Une appli pour gérer la palmeraie en temps réel
Puis, au milieu des fibres de noix de palme et des bacs de stockage du florentin, Yao Dozdi Dogbo sort de sa poche son smartphone pour me montrer la clé de voûte du succès de la palmeraie : son application Ave Palm.
Développée sur mesure pour pouvoir gérer à distance la palmeraie, elle est devenue un outil essentiel à la bonne marche de l’entreprise. Des smartphones sont à disposition des employés, qui y entrent les données journalières. En cas de problème, l’alerte est immédiate.
Cette transmission de données en temps réel est en passe de révolutionner l’agriculture africaine tout en facilitant la gestion des producteurs. En un clic (ou un SMS), ils s’informent sur le cours des marchés, des indicateurs météo et accèdent à du conseil pour faciliter et optimiser leurs taches.
«J’encourage les jeunes développeurs africains à s’intéresser au secteur agricole, élément pilier des économies de nos pays.

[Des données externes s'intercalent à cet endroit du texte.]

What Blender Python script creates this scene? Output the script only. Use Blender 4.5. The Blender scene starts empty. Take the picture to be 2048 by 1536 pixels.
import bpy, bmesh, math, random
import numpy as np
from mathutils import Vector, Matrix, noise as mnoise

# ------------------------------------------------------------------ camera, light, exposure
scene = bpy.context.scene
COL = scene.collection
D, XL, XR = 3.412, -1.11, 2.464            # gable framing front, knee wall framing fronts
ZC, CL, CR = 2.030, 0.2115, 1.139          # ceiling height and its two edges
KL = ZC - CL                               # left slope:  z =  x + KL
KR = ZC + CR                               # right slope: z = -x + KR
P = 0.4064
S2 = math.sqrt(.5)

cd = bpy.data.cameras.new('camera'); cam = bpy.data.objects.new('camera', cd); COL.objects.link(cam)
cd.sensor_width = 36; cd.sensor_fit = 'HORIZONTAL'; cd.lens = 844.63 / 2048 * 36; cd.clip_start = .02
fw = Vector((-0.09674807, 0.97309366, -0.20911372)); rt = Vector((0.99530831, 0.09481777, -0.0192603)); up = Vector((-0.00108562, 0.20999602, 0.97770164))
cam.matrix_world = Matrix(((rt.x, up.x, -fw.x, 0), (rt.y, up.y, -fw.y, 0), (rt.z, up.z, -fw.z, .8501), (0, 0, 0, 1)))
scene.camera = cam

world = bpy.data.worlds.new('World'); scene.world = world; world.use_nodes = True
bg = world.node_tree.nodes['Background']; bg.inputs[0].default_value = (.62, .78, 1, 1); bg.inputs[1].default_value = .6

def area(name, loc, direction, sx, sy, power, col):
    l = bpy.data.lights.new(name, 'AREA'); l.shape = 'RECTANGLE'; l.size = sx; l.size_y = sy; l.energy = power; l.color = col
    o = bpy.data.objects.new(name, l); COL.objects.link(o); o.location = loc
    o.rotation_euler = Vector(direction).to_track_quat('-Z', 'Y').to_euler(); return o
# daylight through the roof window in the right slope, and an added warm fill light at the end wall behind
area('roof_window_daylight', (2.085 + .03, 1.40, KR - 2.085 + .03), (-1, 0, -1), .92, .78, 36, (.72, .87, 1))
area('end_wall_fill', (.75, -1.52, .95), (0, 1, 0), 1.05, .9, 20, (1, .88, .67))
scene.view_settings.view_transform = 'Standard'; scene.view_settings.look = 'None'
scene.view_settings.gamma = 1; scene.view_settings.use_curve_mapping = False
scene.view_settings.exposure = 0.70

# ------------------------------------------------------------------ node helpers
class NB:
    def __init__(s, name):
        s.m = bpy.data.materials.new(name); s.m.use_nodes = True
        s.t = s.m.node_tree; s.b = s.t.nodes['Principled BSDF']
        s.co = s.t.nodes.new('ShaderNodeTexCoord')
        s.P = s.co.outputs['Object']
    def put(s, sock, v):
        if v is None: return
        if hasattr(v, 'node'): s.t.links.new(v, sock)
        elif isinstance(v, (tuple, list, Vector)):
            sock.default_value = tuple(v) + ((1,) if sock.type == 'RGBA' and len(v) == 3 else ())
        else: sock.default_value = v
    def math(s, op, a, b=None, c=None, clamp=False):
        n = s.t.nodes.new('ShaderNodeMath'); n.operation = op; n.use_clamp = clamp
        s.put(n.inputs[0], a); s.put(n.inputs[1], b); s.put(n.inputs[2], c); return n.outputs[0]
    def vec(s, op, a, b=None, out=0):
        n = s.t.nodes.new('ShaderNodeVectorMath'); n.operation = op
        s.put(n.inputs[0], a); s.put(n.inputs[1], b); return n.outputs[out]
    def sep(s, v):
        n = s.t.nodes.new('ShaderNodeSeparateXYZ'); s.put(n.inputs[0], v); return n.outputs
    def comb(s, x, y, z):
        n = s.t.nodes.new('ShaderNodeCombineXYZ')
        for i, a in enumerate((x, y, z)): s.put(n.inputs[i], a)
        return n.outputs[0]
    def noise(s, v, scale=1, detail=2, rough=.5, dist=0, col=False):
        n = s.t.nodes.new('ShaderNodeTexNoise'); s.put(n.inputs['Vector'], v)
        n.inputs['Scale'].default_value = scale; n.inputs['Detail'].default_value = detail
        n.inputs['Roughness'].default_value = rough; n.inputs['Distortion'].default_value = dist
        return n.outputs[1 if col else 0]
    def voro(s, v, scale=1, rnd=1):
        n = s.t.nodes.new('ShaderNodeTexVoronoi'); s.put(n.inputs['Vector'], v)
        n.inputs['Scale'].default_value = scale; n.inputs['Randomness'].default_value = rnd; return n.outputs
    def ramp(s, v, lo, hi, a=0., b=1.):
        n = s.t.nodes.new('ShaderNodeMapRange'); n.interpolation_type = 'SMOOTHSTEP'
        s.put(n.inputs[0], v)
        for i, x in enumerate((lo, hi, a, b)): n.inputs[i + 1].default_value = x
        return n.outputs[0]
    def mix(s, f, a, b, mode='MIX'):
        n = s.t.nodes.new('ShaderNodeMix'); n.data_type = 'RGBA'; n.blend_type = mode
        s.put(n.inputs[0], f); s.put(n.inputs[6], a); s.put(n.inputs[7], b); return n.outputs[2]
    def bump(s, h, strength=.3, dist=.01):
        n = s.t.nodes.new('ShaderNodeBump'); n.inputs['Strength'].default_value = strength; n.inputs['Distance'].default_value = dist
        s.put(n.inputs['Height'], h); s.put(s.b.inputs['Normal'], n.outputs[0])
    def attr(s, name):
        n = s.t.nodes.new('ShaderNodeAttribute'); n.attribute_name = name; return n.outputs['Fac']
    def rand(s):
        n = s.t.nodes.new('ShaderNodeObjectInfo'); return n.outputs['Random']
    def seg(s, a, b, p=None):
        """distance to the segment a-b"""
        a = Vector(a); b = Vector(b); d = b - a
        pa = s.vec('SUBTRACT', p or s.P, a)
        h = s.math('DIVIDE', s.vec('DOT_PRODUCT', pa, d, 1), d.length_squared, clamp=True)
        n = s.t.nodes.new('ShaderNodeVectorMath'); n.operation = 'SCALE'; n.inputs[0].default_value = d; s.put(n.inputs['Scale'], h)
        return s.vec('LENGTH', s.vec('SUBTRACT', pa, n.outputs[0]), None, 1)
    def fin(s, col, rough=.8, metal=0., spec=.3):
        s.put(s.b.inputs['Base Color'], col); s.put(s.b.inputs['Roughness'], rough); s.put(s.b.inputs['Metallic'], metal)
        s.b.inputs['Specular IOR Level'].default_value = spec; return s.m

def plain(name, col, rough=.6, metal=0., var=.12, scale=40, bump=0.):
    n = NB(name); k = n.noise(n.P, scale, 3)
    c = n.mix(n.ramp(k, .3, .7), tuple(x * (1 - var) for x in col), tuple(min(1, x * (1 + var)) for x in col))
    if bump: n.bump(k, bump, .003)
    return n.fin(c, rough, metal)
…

Les technologies numériques sont indispensables à notre révolution agricole.»
Yao Dodzi Dogbo
Yao Dodzi Dogbo fera-t-il école ? La mise en ligne en avril 2015 de la plateforme Agritools d’information sur les projets technologiques liés au développement agricole en Afrique montre qu’il n’est en tout cas pas le seul à imaginer des solutions techno-DiY 100% africaines.